So Julie and I have reconsidered our first opinion of Halifax. We’re not sure if it would be our favourite city to live in. Today when we woke up, it was drizzling out, but drizzling here in Halifax is completely different from “drizzle” in Ottawa, or Southwestern Ontario for that matter! Here, drizzle is a constant and persistent, but at the same time somewhat lighter, rainfall. It’s the kind of rain that is light, but falls in big drops that soak your clothing quickly. Just going from Cloud 9 to the Walmart to go to the bathroom this morning meant getting very wet.
Determined to finish up our tour of Halifax (we still had the Halifax museum and Pier 21 to go), we both bought $5 Walmart rain jackets, Julie bought an umbrella (because her previous one died) and we headed for the bus stop. Julie, the fashionista that she is, decided the rain jacket looked stupid, so I wore mine, and she opted for her umbrella. I’m pretty sure she got less wet than I did. It’s not that the rain jacket didn’t work, it really did work well, but I wanted to keep my big bag covered too, and it didn’t fit very well under the rain jacket – that and there was a lot of sideways rain…I hate sideways rain.

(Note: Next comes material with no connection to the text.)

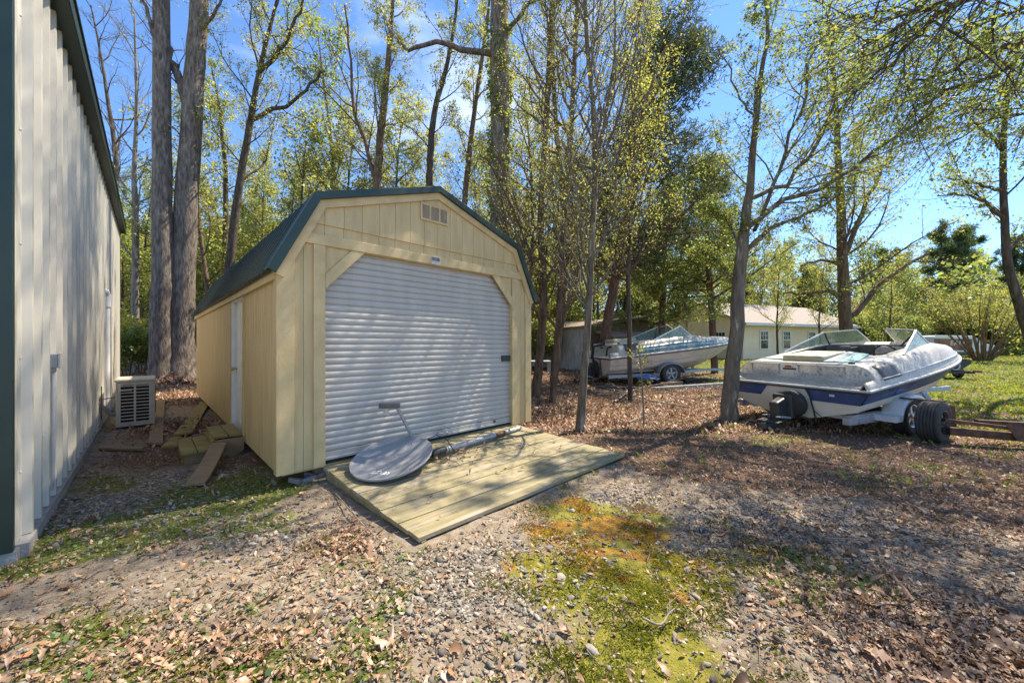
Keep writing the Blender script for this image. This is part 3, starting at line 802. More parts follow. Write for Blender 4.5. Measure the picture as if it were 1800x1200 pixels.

Anyway, we braved the weather and headed downtown, completely soaked from the hips down by the time we got to the first museum. That’s when we decided we wouldn’t want to live in Halifax all the time. It is a beautiful city, but we were both not sure whether we could deal with all the rain all the time (apparently it rains there a lot…).
Pirate that greeted us at the museum |
They had a lot of these impressive models |
After we finished up the Halifax museum (we didn’t do the boat), we walked down the boardwalk all the way to Pier 21. Of course, it rained all the way there, until we arrived, and then it decided to clear up. Just our luck.
Wet and tired, we entered Pier 21 to find an interactive and most enjoyable exhibit. The display really put you in touch with the feel of Pier 21 as it used to be, when thousands of immigrants and soldiers alike passed through its halls before, during, and after WWII. The display featured a setup of the waiting area where immigrants sat, waiting to speak to immigration officers; a mock train that visitors could enter, and that also included different compartments (complete with sliding train doors) in which played the stories of various immigrants who had passed through Pier 21; and a ship deck on which visitors could walk. Inside the mock ship was also a theatre in which was played a bunch of stories from Pier 21 through the projection of haunting, ghost-like holograms onto a stage that was dressed with actual set-pieces. It was really neat!Overall, Julie and I loved the Pier 21 museum. It didn’t feature a huge display, I think it only took us about an hour to get through it all, but it was very interesting, and extremely personalized. You really felt, when you left the museum, that you knew some of the people who had been through there so long ago.
Finished up with museums for the day, we ventured back towards the downtown, hoping to catch a bus. We popped into the Keith’s brewery to snap a few pictures of Mr. Keith, when the idea of hot soup popped into our heads. And there, above our heads, hung the sign for the Red Stag Tavern. We entered tentatively, not sure if we should commit to eating out when we had so much food back in the van, but when we were told they had a significant selection of chowders, Julie was convinced. Neither of us wanted to cook either, so it worked out well. Julie filled her craving for seafood chowder (well almost filled it…the seafood chowder was not nearly as good as the chowder we’d had in St. John’s), and we both got a warm meal to tide us over on our way back to the van. The only downside? Barrett’s Privateers blared over the tavern’s speakers almost as soon as we sat down. But that’s okay…nothing’s perfect!